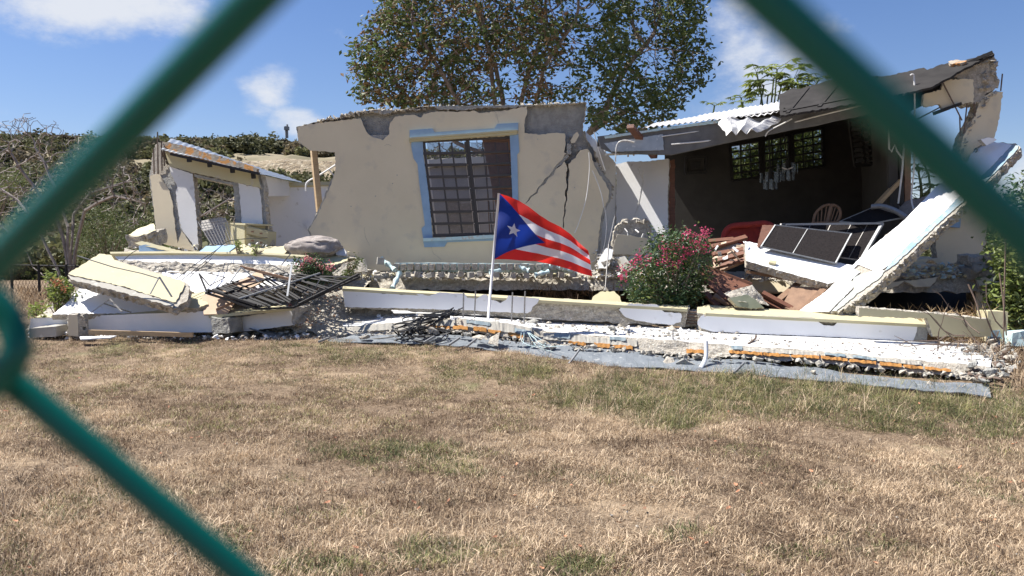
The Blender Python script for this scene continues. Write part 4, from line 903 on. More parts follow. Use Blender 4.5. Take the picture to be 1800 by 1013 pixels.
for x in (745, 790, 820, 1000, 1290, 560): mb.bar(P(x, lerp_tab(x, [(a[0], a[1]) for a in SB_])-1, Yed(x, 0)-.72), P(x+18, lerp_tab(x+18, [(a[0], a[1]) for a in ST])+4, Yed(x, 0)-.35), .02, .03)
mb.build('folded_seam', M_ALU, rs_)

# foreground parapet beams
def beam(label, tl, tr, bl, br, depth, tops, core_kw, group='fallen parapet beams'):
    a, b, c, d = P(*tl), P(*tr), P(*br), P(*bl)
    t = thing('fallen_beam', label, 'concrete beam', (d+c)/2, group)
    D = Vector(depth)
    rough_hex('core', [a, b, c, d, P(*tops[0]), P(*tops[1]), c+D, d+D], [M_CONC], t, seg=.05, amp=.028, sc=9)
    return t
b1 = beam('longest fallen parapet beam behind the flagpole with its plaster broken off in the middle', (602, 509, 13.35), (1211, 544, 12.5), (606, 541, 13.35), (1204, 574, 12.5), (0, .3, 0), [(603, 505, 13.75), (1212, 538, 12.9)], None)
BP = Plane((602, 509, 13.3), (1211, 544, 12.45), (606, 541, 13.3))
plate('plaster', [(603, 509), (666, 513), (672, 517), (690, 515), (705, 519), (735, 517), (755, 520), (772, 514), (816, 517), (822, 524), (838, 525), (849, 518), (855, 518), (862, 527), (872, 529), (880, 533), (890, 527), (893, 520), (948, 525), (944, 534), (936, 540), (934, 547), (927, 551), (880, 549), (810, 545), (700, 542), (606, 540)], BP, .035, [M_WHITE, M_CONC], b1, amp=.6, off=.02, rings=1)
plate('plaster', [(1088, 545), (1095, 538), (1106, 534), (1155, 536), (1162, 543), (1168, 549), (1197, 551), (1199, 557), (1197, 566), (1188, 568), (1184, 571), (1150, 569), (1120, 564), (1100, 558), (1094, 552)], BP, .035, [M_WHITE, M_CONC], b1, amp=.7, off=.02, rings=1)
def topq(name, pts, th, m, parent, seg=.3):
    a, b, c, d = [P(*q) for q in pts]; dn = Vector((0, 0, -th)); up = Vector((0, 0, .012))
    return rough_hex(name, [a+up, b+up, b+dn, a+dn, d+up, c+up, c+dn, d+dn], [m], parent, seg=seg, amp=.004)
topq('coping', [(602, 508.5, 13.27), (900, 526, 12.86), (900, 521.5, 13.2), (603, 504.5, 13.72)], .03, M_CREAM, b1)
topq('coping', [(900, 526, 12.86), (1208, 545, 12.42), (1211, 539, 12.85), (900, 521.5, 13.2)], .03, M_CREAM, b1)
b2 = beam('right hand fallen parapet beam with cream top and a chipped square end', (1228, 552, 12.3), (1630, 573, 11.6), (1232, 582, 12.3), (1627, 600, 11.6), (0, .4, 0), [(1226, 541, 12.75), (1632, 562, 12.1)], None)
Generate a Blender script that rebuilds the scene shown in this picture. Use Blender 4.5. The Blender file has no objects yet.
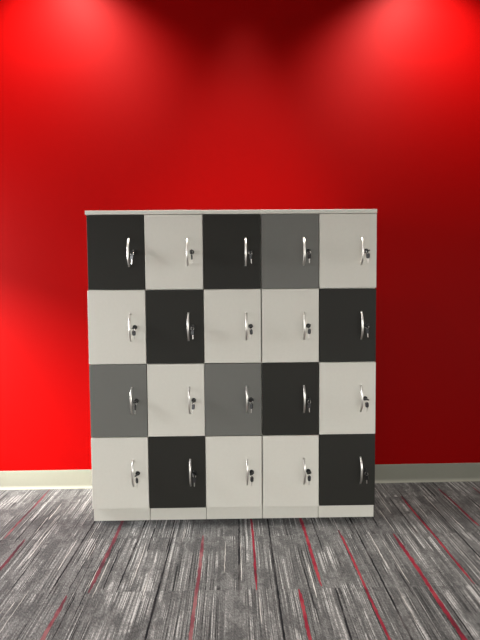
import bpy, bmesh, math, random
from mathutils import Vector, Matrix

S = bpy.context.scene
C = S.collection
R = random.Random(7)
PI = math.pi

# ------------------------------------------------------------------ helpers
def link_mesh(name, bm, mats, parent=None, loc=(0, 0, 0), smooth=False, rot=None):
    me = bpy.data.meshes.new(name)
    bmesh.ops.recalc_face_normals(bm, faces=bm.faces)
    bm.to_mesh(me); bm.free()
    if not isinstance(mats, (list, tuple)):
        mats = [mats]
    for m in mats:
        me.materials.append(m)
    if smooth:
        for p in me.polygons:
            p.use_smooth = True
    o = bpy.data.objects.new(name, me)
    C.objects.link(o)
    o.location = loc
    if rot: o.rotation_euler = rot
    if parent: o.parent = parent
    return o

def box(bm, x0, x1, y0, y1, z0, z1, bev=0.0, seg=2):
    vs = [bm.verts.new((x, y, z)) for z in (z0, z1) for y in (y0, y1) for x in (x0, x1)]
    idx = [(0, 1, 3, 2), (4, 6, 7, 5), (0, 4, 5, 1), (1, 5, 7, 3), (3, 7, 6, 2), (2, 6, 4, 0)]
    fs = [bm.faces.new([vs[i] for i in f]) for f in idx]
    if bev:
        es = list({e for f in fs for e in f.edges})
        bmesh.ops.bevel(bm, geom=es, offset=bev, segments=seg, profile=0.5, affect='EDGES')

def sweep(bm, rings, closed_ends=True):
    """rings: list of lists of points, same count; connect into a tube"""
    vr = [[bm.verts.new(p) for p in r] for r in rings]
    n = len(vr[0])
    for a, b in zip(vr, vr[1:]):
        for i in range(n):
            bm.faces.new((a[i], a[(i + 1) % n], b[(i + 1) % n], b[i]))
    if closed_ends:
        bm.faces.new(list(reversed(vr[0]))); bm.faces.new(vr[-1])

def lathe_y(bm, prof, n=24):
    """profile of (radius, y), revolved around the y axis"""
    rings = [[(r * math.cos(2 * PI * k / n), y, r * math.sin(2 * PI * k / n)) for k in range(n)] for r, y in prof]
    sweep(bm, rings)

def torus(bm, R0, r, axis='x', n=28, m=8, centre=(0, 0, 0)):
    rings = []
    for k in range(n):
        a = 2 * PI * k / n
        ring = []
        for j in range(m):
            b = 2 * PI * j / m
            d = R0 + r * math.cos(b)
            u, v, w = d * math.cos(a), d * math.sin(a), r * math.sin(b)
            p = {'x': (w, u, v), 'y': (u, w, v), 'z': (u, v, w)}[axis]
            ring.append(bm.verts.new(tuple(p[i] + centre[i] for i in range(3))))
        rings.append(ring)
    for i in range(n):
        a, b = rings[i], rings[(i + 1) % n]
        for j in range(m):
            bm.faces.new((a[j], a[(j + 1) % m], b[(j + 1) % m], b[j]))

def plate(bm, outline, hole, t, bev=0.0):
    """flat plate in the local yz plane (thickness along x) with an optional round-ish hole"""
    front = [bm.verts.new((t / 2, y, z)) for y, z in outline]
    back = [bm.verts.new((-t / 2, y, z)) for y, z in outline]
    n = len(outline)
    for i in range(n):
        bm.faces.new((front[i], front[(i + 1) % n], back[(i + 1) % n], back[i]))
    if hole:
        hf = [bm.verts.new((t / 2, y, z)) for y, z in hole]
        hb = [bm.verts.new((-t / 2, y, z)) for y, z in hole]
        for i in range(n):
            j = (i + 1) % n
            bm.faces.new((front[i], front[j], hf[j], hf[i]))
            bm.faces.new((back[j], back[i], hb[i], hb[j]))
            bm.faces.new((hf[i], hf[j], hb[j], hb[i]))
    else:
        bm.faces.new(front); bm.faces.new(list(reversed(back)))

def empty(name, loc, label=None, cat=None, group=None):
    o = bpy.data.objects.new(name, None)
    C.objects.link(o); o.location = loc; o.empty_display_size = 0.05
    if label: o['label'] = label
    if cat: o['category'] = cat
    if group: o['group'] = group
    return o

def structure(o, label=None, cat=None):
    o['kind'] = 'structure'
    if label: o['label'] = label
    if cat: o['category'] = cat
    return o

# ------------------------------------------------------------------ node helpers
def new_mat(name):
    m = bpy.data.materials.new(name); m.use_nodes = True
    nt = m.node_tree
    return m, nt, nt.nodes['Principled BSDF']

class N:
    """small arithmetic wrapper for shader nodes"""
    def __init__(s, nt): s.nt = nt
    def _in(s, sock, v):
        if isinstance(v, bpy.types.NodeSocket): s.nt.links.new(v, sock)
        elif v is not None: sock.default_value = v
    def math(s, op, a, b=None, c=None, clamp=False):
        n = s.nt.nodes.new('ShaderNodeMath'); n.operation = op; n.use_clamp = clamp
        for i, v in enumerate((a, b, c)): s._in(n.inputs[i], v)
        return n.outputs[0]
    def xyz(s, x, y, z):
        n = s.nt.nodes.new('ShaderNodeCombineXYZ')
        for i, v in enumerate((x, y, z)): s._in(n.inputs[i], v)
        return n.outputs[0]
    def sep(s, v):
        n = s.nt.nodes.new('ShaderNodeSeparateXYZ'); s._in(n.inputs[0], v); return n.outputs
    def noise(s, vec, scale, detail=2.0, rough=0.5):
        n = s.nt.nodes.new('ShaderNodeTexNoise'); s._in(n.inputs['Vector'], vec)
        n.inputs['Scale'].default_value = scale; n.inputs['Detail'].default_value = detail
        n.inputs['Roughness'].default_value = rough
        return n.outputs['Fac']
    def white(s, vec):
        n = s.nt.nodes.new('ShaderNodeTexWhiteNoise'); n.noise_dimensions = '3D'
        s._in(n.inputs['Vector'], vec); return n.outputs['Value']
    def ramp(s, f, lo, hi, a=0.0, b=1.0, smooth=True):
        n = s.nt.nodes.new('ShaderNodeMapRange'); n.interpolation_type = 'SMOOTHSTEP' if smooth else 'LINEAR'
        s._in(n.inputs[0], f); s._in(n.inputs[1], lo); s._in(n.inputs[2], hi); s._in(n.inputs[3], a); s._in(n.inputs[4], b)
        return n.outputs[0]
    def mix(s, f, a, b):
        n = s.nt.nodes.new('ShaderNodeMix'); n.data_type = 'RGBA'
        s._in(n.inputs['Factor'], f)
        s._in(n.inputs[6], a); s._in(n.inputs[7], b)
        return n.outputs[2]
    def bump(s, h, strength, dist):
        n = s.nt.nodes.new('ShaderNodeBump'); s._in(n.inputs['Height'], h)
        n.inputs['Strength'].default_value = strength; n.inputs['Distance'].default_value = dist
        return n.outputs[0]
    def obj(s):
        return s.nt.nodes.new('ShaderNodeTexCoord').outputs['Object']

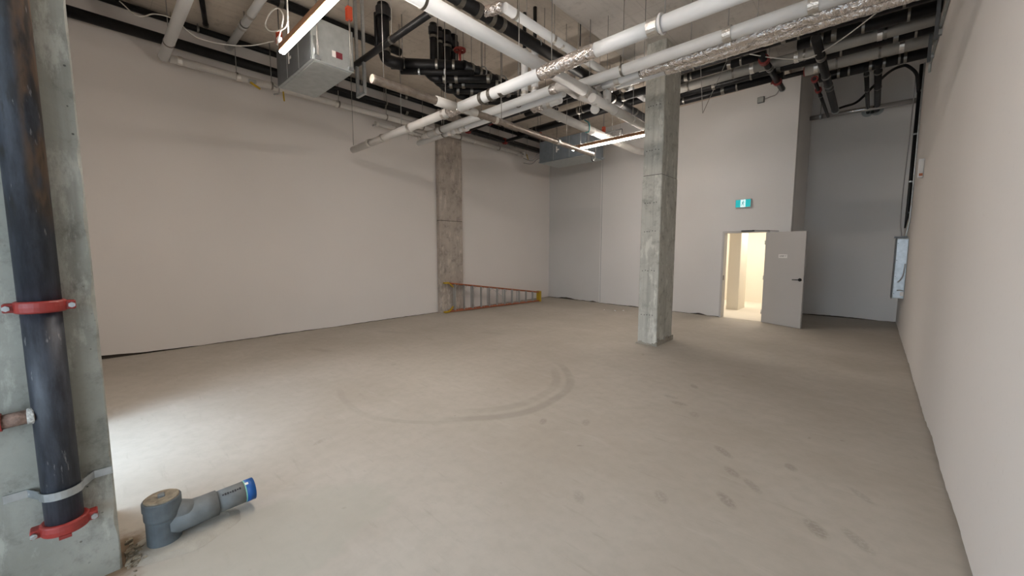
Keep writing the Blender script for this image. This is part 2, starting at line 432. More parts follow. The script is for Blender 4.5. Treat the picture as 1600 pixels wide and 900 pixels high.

__________

» **Goal of the exercise**
In the records above, how many lines contain the string "picture"? State that number only.

» **Solved problem**
3